— Begin —
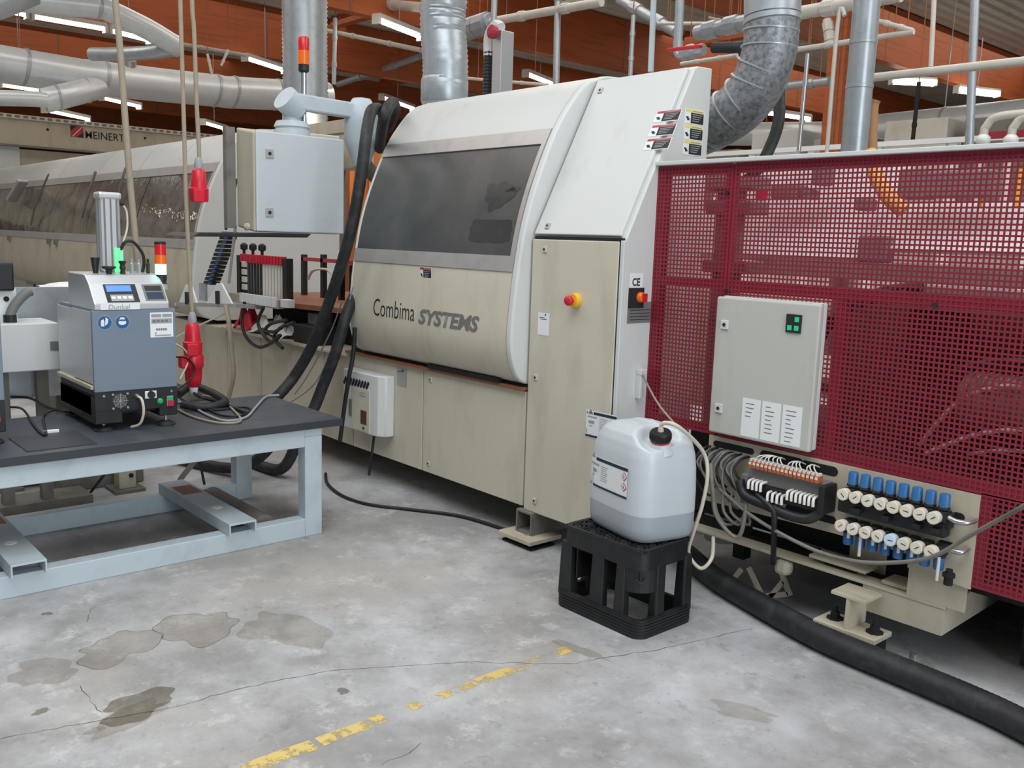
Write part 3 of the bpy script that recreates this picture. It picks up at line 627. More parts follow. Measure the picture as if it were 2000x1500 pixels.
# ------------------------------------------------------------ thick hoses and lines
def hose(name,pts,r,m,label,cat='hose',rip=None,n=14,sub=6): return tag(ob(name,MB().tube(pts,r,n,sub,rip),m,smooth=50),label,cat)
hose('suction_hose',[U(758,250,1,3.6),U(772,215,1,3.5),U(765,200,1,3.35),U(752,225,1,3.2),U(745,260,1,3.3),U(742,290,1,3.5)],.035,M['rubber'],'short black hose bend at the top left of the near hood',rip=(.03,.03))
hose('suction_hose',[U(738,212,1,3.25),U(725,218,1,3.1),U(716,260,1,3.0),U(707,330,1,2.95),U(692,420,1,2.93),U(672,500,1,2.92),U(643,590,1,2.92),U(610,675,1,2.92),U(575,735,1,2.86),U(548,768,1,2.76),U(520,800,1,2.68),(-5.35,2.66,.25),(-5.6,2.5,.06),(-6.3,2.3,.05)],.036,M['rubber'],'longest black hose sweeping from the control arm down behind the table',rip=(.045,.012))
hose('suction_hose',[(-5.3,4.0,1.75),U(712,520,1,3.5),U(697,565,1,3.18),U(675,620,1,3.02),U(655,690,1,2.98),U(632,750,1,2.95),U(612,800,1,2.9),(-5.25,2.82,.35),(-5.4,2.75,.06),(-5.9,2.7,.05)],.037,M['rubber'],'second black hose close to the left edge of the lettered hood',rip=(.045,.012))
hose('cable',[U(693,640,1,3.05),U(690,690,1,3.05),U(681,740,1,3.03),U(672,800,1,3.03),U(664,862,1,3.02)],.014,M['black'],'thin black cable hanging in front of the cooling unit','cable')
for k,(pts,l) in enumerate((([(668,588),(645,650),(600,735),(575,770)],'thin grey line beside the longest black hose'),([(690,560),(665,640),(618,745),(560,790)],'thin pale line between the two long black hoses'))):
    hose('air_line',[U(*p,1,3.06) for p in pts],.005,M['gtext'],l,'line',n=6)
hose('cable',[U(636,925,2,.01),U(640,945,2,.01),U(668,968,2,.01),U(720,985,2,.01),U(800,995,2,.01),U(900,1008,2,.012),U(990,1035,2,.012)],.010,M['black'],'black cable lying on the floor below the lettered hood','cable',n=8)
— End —
— Begin —
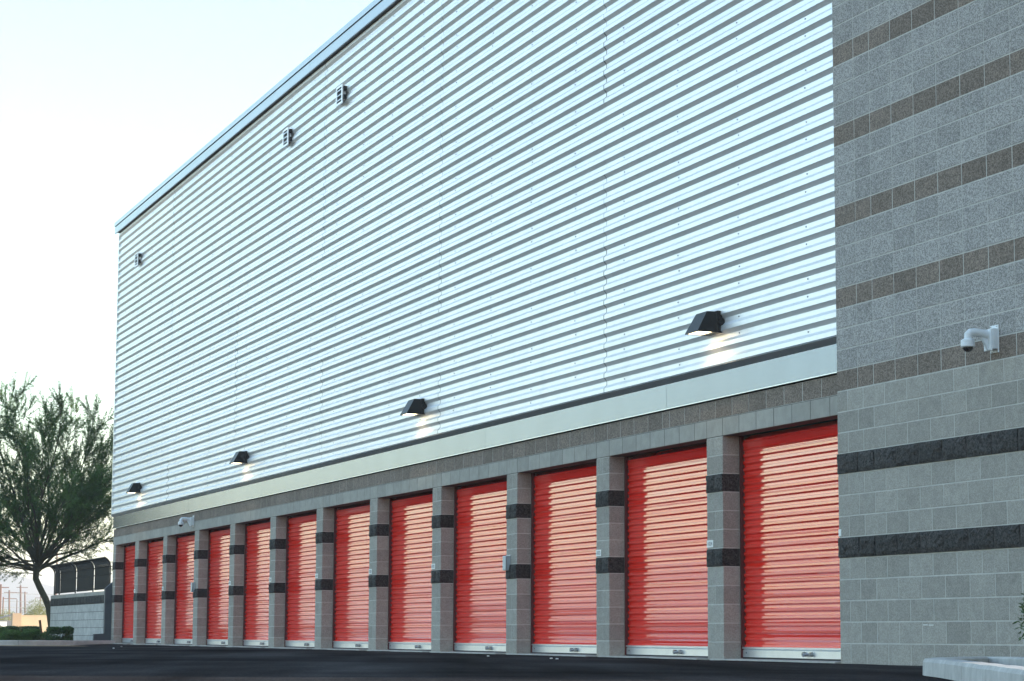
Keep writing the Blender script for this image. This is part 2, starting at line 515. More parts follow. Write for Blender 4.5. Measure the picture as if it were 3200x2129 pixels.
— End —
PROBLEM TO SOLVE →
Gather from the data above every line with the string "picture".

WRITTEN RESPONSE →
Write part 3 of the bpy script that recreates this picture. It picks up at line 627. More parts follow. Measure the picture as if it were 2000x1500 pixels.
Keep writing the Blender script for this image. This is part 2, starting at line 515. More parts follow. Write for Blender 4.5. Measure the picture as if it were 3200x2129 pixels.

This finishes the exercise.